▶ **EXERCISE TASK**:
Only the lines from the line containing "this picture. Write" to the line containing "COL.objects.link(o); return o", with both of those lines, are to be repeated exactly. Leave the images out.

▶ **AVAILABLE DATA**:
# # # # # # #

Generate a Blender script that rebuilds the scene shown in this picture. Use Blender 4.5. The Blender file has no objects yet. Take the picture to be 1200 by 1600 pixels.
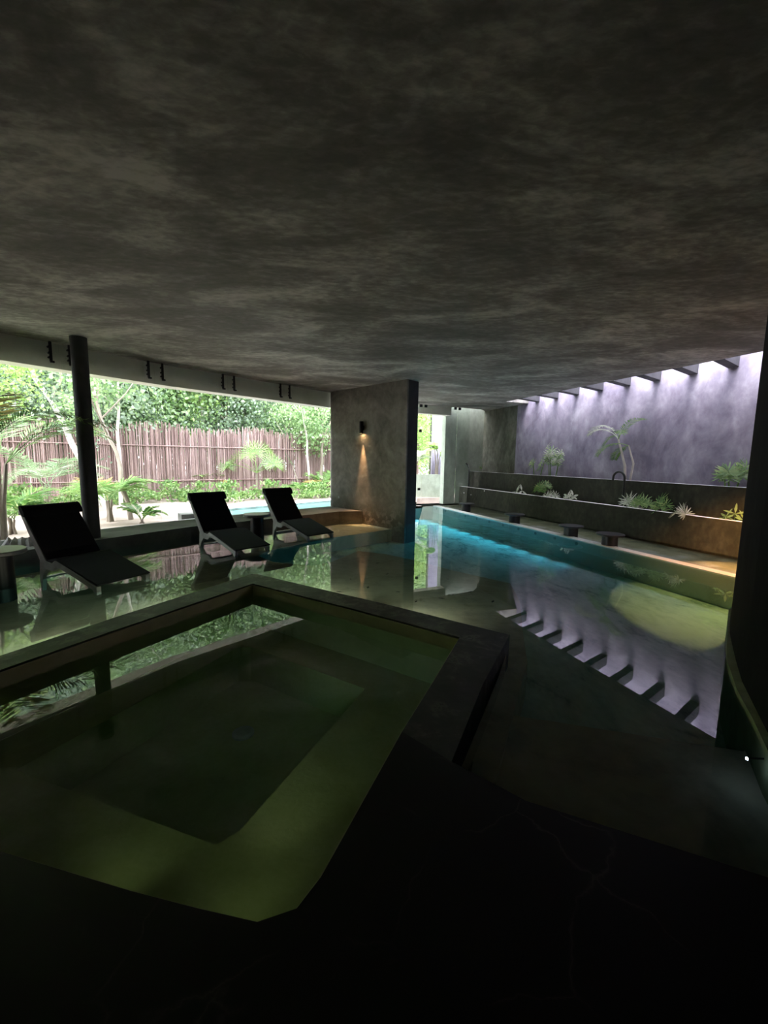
import bpy, math, random
from mathutils import Vector, Matrix
from mathutils.geometry import tessellate_polygon
import numpy as np
rnd = random.Random(7)
C = bpy.context.scene.collection
SC = bpy.context.scene
PI = math.pi

# ------------------------------------------------------------------ camera
FPX, EYE = 660.0, 1.5                       # focal length in pixels of the 1200x1600 frame, eye height above water
PITCH, ROLL = math.atan(83/660.0), math.radians(0.9)
cam_d = bpy.data.cameras.new('camera'); cam = bpy.data.objects.new('camera', cam_d); C.objects.link(cam)
cam_d.sensor_fit = 'VERTICAL'; cam_d.sensor_height = 24.0; cam_d.lens = 24.0*FPX/1600.0
cam_d.clip_start = 0.02; cam_d.clip_end = 300
cr, sr = math.cos(ROLL), math.sin(ROLL)
_f = Vector((0, math.cos(PITCH), -math.sin(PITCH))); _u = Vector((0, math.sin(PITCH), math.cos(PITCH))); _r = Vector((1, 0, 0))
right = _r*cr + _u*sr; up = _u*cr - _r*sr
cam.matrix_world = Matrix(((right.x, up.x, -_f.x, 0), (right.y, up.y, -_f.y, 0), (right.z, up.z, -_f.z, EYE), (0, 0, 0, 1)))
SC.camera = cam

# ------------------------------------------------------------------ world, sun, exposure
w = bpy.data.worlds.new('overcast'); SC.world = w; w.use_nodes = True
bg = w.node_tree.nodes['Background']; bg.inputs[0].default_value = (0.90, 0.90, 1.0, 1); bg.inputs[1].default_value = 3.2
sun_d = bpy.data.lights.new('sun', 'SUN'); sun_d.energy = 1.6; sun_d.angle = math.radians(25); sun_d.color = (1, .97, .92)
sun = bpy.data.objects.new('sun', sun_d); C.objects.link(sun); sun.rotation_euler = (math.radians(25), math.radians(-28), 0); sun.location = (-10, 5, 20)
SC.view_settings.view_transform = 'Standard'; SC.view_settings.look = 'None'; SC.view_settings.gamma = 1
SC.view_settings.use_curve_mapping = False; SC.view_settings.exposure = 2.1
cy = SC.cycles
cy.max_bounces = 10; cy.diffuse_bounces = 5; cy.glossy_bounces = 5; cy.transmission_bounces = 6; cy.transparent_max_bounces = 16
cy.use_denoising = True; cy.caustics_reflective = True; cy.caustics_refractive = False
cy.sample_clamp_indirect = 8

# ------------------------------------------------------------------ sight-line helpers (survey of the place)
def ray(x, y):
    u = (x-600)/FPX; v = (800-y)/FPX
    return _f + right*u + up*v
def G(x, y, z=0.0):
    r = ray(x, y); t = (z-EYE)/r.z
    return Vector((r.x*t, r.y*t, z))
NV = Vector((.937, .35, 0)); DV = Vector((-.35, .937, 0))
def N(off, s, z=0.0): return Vector((NV.x*off+DV.x*s, NV.y*off+DV.y*s, z))
def W(x, y, off):
    r = ray(x, y); t = off/(r.x*NV.x+r.y*NV.y)
    return Vector((r.x*t, r.y*t, EYE+r.z*t))
def hit(x, y, A, B):
    r = ray(x, y); dx, dy = B[0]-A[0], B[1]-A[1]; nx, ny = dy, -dx
    t = (A[0]*nx+A[1]*ny)/(r.x*nx+r.y*ny)
    return Vector((r.x*t, r.y*t, EYE+r.z*t))

# ------------------------------------------------------------------ materials
def mat(name, build):
    m = bpy.data.materials.new(name); m.use_nodes = True; nt = m.node_tree; nt.nodes.clear()
    out = nt.nodes.new('ShaderNodeOutputMaterial'); build(nt, out, m); return m
def nd(nt, t, **k):
    n = nt.nodes.new(t)
    for a, b in k.items(): setattr(n, a, b)
    return n
def coords(nt, scale=(1, 1, 1), rot=(0, 0, 0)):
    g = nd(nt, 'ShaderNodeNewGeometry'); mp = nd(nt, 'ShaderNodeMapping')
    nt.links.new(g.outputs['Position'], mp.inputs[0]); mp.inputs['Scale'].default_value = scale; mp.inputs['Rotation'].default_value = rot
    return mp.outputs[0]
def noise(nt, vec, scale, detail=4, rough=.55, dist=0):
    n = nd(nt, 'ShaderNodeTexNoise'); n.inputs['Scale'].default_value = scale; n.inputs['Detail'].default_value = detail
    n.inputs['Roughness'].default_value = rough; n.inputs['Distortion'].default_value = dist
    nt.links.new(vec, n.inputs['Vector']); return n.outputs['Fac']
def ramp(nt, fac, stops):
    r = nd(nt, 'ShaderNodeValToRGB'); e = r.color_ramp.elements
    while len(e) < len(stops): e.new(0.5)
    for i, (p, c) in enumerate(stops): e[i].position = p; e[i].color = (*c, 1) if len(c) == 3 else c
    nt.links.new(fac, r.inputs[0]); return r.outputs[0]
def mixc(nt, a, b, fac, mode='MIX'):
    m = nd(nt, 'ShaderNodeMix', data_type='RGBA', blend_type=mode)
    for k, v in ((0, fac), (6, a), (7, b)):
        if isinstance(v, (int, float)): m.inputs[k].default_value = v
        elif isinstance(v, tuple): m.inputs[k].default_value = (*v, 1)
        else: nt.links.new(v, m.inputs[k])
    return m.outputs[2]
def pbsdf(nt, out, col, rough=.8, bump=None, bstr=.3, bdist=.02, spec=.3, metallic=0):
    p = nd(nt, 'ShaderNodeBsdfPrincipled'); p.inputs['Roughness'].default_value = rough
    p.inputs['Specular IOR Level'].default_value = spec; p.inputs['Metallic'].default_value = metallic
    if isinstance(col, tuple): p.inputs['Base Color'].default_value = (*col, 1)
    else: nt.links.new(col, p.inputs['Base Color'])
    if bump is not None:
        b = nd(nt, 'ShaderNodeBump'); b.inputs['Strength'].default_value = bstr; b.inputs['Distance'].default_value = bdist
        nt.links.new(bump, b.inputs['Height']); nt.links.new(b.outputs[0], p.inputs['Normal'])
    nt.links.new(p.outputs[0], out.inputs[0]); return p
def concrete(name, stops, scale=.9, stretch=(1, 1, 1), rough=.75, rot=0.0, spec=.3, bstr=.25, fine=9):
    def b(nt, out, m):
        v = coords(nt, stretch, (0, 0, rot)); a = noise(nt, v, scale, 7, .62, .6); c = noise(nt, v, fine, 5, .6, .3)
        f = mixc(nt, a, c, .3); col = ramp(nt, f, stops); pbsdf(nt, out, col, rough, f, bstr, .03, spec)
    return mat(name, b)
def plain(name, col, rough=.6, spec=.3, metallic=0, var=.25, scale=6):
    def b(nt, out, m):
        v = coords(nt); a = noise(nt, v, scale, 4)
        lo = tuple(x*(1-var) for x in col); hi = tuple(min(1, x*(1+var)) for x in col)
        pbsdf(nt, out, ramp(nt, a, [(.3, lo), (.7, hi)]), rough, a, .1, .01, spec, metallic)
    return mat(name, b)
M = {}
M['ceil'] = concrete('trowelled_ceiling', [(.38, (.15, .145, .132)), (.47, (.22, .21, .197)), (.53, (.32, .305, .285)), (.63, (.58, .56, .53))], .75, (1.0, 1.9, 1), .8, math.radians(-35))
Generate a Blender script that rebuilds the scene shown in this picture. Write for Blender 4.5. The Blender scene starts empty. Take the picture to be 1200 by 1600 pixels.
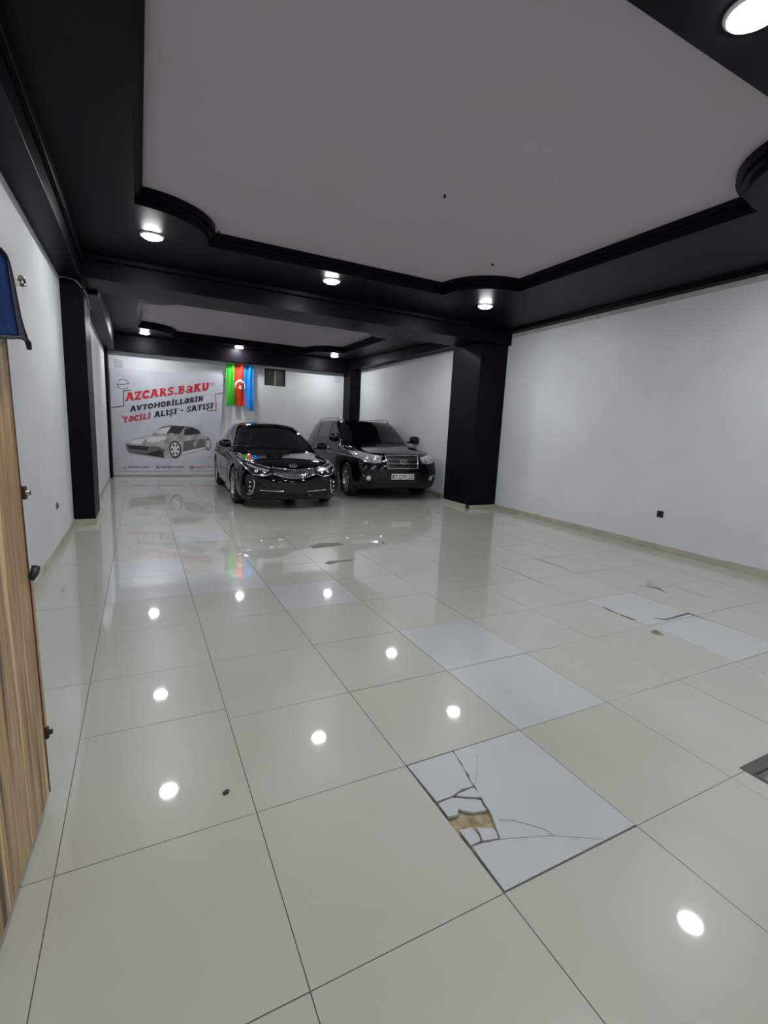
import bpy, bmesh, math, random
from mathutils import Vector, Matrix
from mathutils.bvhtree import BVHTree
random.seed(7)
SC = bpy.context.scene
COL = SC.collection
PI = math.pi

# ------------------------------------------------------------------ helpers
def link(o):
    COL.objects.link(o); return o

def tag(o, label=None, cat=None, group=None, kind=None):
    if label: o['label'] = label
    if cat: o['category'] = cat
    if group: o['group'] = group
    if kind: o['kind'] = kind
    return o

def empty(name, loc=(0, 0, 0), rz=0, label=None, cat=None, group=None):
    o = link(bpy.data.objects.new(name, None)); o.location = loc; o.rotation_euler = (0, 0, rz)
    o.empty_display_size = .1
    return tag(o, label, cat, group)

def obj(name, bm, m, parent=None, smooth=False, mw=None):
    me = bpy.data.meshes.new(name)
    if id(bm) in NOFIX: NOFIX.discard(id(bm))
    else: bmesh.ops.recalc_face_normals(bm, faces=bm.faces)
    bm.to_mesh(me); bm.free()
    for mm in (m if isinstance(m, (list, tuple)) else [m]): me.materials.append(mm)
    if smooth:
        for p in me.polygons: p.use_smooth = True
    o = link(bpy.data.objects.new(name, me))
    if parent: o.parent = parent
    if mw is not None: o.matrix_local = mw
    return o

NOFIX = set()
def BM(): return bmesh.new()

def add_box(bm, x0, x1, y0, y1, z0, z1, mi=0):
    v = [bm.verts.new(p) for p in ((x0,y0,z0),(x1,y0,z0),(x1,y1,z0),(x0,y1,z0),(x0,y0,z1),(x1,y0,z1),(x1,y1,z1),(x0,y1,z1))]
    for f in ((0,3,2,1),(4,5,6,7),(0,1,5,4),(1,2,6,5),(2,3,7,6),(3,0,4,7)):
        bm.faces.new([v[i] for i in f]).material_index = mi
    return bm

def add_hexa(bm, b, t):            # bottom 4 points, top 4 points, same order
    v = [bm.verts.new(p) for p in list(b) + list(t)]
    for f in ((0,3,2,1),(4,5,6,7),(0,1,5,4),(1,2,6,5),(2,3,7,6),(3,0,4,7)):
        bm.faces.new([v[i] for i in f])
    return bm

def add_prism(bm, pts, z0, z1, xf=None):     # polygon in xy, extruded in z; xf maps (a,b,c)->xyz
    xf = xf or (lambda a, b, c: (a, b, c))
    lo = [bm.verts.new(xf(a, b, z0)) for a, b in pts]
    hi = [bm.verts.new(xf(a, b, z1)) for a, b in pts]
    bm.faces.new(lo[::-1]); bm.faces.new(hi)
    n = len(pts)
    for i in range(n): bm.faces.new((lo[i], lo[(i+1) % n], hi[(i+1) % n], hi[i]))
    return bm

def add_tube(bm, pts, r, n=8, cap=True):
    rings = []
    P = [Vector(p) for p in pts]
    for i, p in enumerate(P):
        d = (P[min(i+1, len(P)-1)] - P[max(i-1, 0)]).normalized()
        a = Vector((0, 0, 1)) if abs(d.z) < .9 else Vector((1, 0, 0))
        s = d.cross(a).normalized(); t = d.cross(s).normalized()
        rr = r[i] if isinstance(r, (list, tuple)) else r
        rings.append([bm.verts.new(p + s*rr*math.cos(2*PI*k/n) + t*rr*math.sin(2*PI*k/n)) for k in range(n)])
    for a, b in zip(rings, rings[1:]):
        for k in range(n): bm.faces.new((a[k], a[(k+1) % n], b[(k+1) % n], b[k]))
    if cap: bm.faces.new(rings[0][::-1]); bm.faces.new(rings[-1])
    return bm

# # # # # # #

▶ **FINAL RESULT**:
Generate a Blender script that rebuilds the scene shown in this picture. Write for Blender 4.5. The Blender scene starts empty. Take the picture to be 1200 by 1600 pixels.
import bpy, bmesh, math, random
from mathutils import Vector, Matrix
from mathutils.bvhtree import BVHTree
random.seed(7)
SC = bpy.context.scene
COL = SC.collection
PI = math.pi

# ------------------------------------------------------------------ helpers
def link(o):
    COL.objects.link(o); return o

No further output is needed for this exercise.